Le besoin des élèves de SEGPA de mieux se connaître pour choisir leur future formation professionnelle, le comportement d’une bonne partie des jeunes de chaque classe, la nécessité pour ces élèves de devoir, à la fin de la 3ème, s’exprimer sur leurs stages, leurs connaissances en Vie Sociale et Professionnelle et leur orientation ont amené à répondre favorablement à l’expérience proposée par la Fondation 93 en 1998.

Trois objectifs ont été les bases de l’activité philosophique proposée aux élèves de la SEGPA Jean Moulin de Poitiers :
- Créer un climat de classe propice à l’interrogation permettant à chacun de repenser sa place dans le sens d’une appartenance universelle et par voie de conséquence dans le système scolaire ;
- Entraîner les élèves "à suspendre les explications toutes faites" pour leur apprendre à s’étonner et à se questionner, à ne pas juger "normal" tout ce qui les entoure comme si cela allait de soi ;
- Penser les constats comme points de départ en non comme point d’arrivée.

Des séances bilan ont eu lieu régulièrement pour évaluer cette activité, la plupart du temps pour préparer une rencontre avec des journalistes ou des personnalités intéressées par ce projet. Ces séances d’une heure par semaine animées par un professeur de philosophie ont permis d’après les élèves de :
- apprendre à parler à des adultes, à n’importe qui ; apprendre à avoir une conversation sur un sujet précis avec un adulte ;
- savoir discuter et rester sur un sujet ;
- apprendre un peu plus sur la vie, à savoir ce que les autres pensent d’un sujet, à connaître plus les autres ;
- apprendre à changer d’avis - on n’est souvent pas d’accord -, apprendre qu’il n’y avait pas qu’une seule réponse à une question ;
- savoir s’écouter, respecter la parole, pouvoir se concentrer sur ce que l’autre dit ;
- apprendre à parler correctement ;
- apprendre la vie ; apprendre à réfléchir sur la vie.

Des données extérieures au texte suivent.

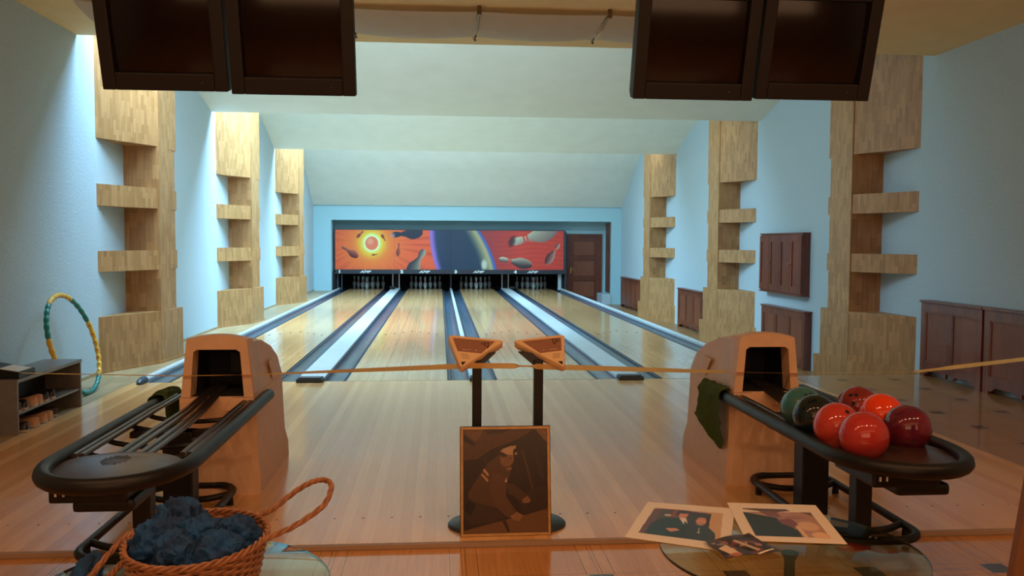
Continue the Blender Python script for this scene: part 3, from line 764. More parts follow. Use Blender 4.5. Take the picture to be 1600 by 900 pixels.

Ces constats, ces évaluations ont amené les enseignants de l’équipe de la SEGPA Jean Moulin à reconduire d’une année sur l’autre ce projet. Nous en sommes arrivés à une façon de procéder particulière. A chaque séance, après un accueil de Jean-François Chazerans, je rappelais les débats antérieurs, cela étant complété par le "philosophe" et par les élèves. Après un résumé des questionnements en cours, le débat se poursuivait, mené par le professeur de philosophie. Je me chargeais de prendre en notes succinctes les paroles des uns et des autres, faisais un rappel des discussions depuis le début de la séance, recentrais la discussion si elle sortait trop du thème travaillé, "calmais" les ardeurs de certains éléments ou demandait à Jean-François de reformuler son intervention si je sentais que les élèves n’avaient pas, tous, bien compris. Parfois je reformulais en prenant pour exemple les lectures, vidéos... travaillées en classe.

Je voudrais insister sur cette présence de deux adultes dans l’activité. Dans les classes, il est parfois difficile de canaliser les interventions quand le thème est trop porteur d’émotions ou met en jeu d’intimes convictions où il est inacceptable qu’il y ait des réponses contradictoires. En revenant ultérieurement sur ces expériences, la présence de deux adultes - dont un professeur de philosophie - permet une meilleure objectivité et une complémentarité dans le vécu, sans parler que quatre yeux et oreilles ne sont pas inutiles avec certains publics. Le professeur de philosophie apporte aussi par sa présence et ses interventions une « solennité », un « gage se sérieux » supplémentaire, une légitimation en quelque sorte.